Poi c’è anche il tema della sicurezza.
«Nelle centrali a fusione non ci saranno le scorie come nelle centrali a fissione. Le prime sono più sicure. La fusione ha bisogno di tanta energia per essere innescata: se noi togliamo quella quantità di energia, semplicemente non accade niente. È il motivo per cui una centrale a fissione ha bisogno di materiali che servono ad assorbire neutroni e ad evitare reazioni a catena, ma nella fusione non è così. Non siamo ancora arrivati all’obiettivo finale perché, per ora, ci vuole troppa energia per farlo, ma in futuro se ne produrrà molta di più».
Quali sono le prossime sfide?
«Il laser utilizzato negli Usa è di quindici anni fa e può “sparare” più o meno due volte al giorno. Per ottenere una centrale a fusione è necessario avere laser che sparano in maniera continua, che abbiano una maggior frequenza di ripetizioni. Dalla dimostrazione bisogna poi arrivare al resto, a un apparato che sia commercialmente adeguato. Adesso costa tutto tanto perché sono tutti prototipi. In futuro andremo a ottenere qualcosa di ottimizzato, di meno costoso e di riproducibile in scala. Oltre ai laser, va specificato, servono anche bersagli più efficienti e ottimizzati. I bersagli possono essere migliorati nella struttura, nella forma e nei materiali, in modo tale che ci sia più energia che venga trasferita al bersaglio dal laser».
Come sarà una centrale a fusione?
«Sarà come una centrale a fissione: cambia semplicemente la reazione e tutto ciò che serve per innescarla. Alla fine si produrrà sempre energia termica che riscalderà l’acqua, farà partire la ventola e la turbina. E infine si creerà energia elettrica. Cambiano il combustibile e il metodo per accenderlo».

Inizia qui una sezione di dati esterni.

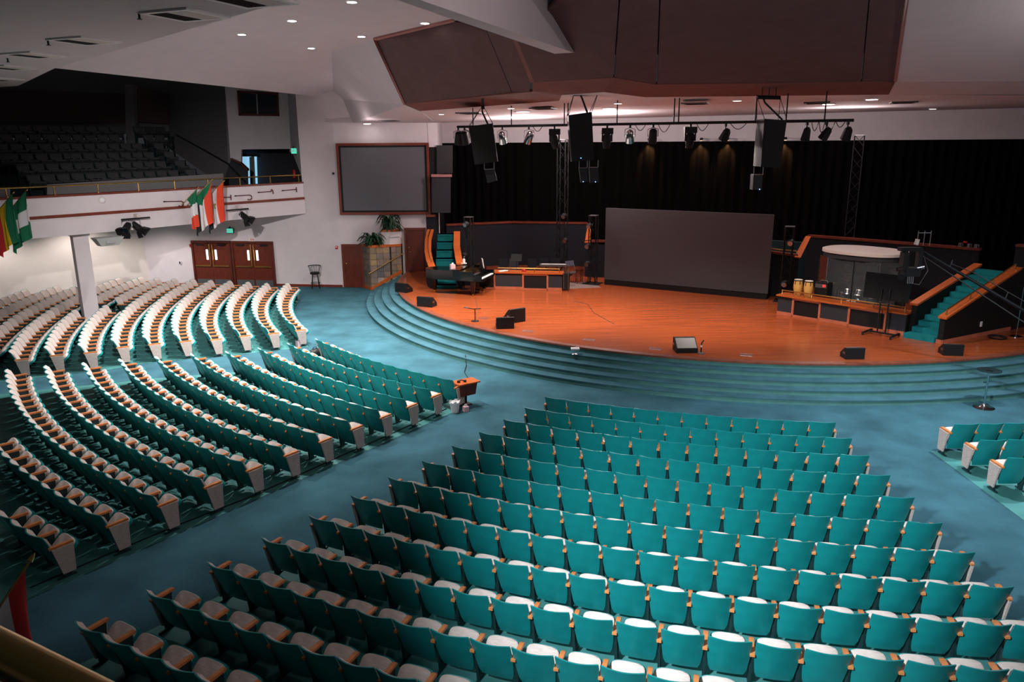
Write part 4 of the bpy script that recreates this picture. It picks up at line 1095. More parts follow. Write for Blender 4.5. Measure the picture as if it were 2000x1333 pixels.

Quanto tempo ci vorrà per arrivare a questo punto?
«Ci sono delle motivazioni tecnologiche che portano a dire che passerà un po’ di tempo: non meno di qualche decina d’anni come minimo, ma non stiamo sicuramente parlando di un secolo. I numeri a una cifra che si leggono in giro non sono pensabili».
Serve uno sforzo globale per farcela. Sta succedendo?
«Il risultato degli americani è stato conseguito perché loro investono seicento milioni di dollari l’anno e hanno un macchinario da tre miliardi e mezzo di dollari. Noi non abbiamo fondi da nulla, se non da un finanziamento – fornito da Eurofusion – da cinquecento milioni di euro totali, divisi per sette, otto o dieci gruppi. Gli Usa da soli non possono farcela: hanno bisogno del nostro aiuto, che già stiamo dando perché pubblichiamo risultati importanti sulle principali riviste scientifiche. Servono strutture laser più potenti che consentano il salto, e ovviamente più personale».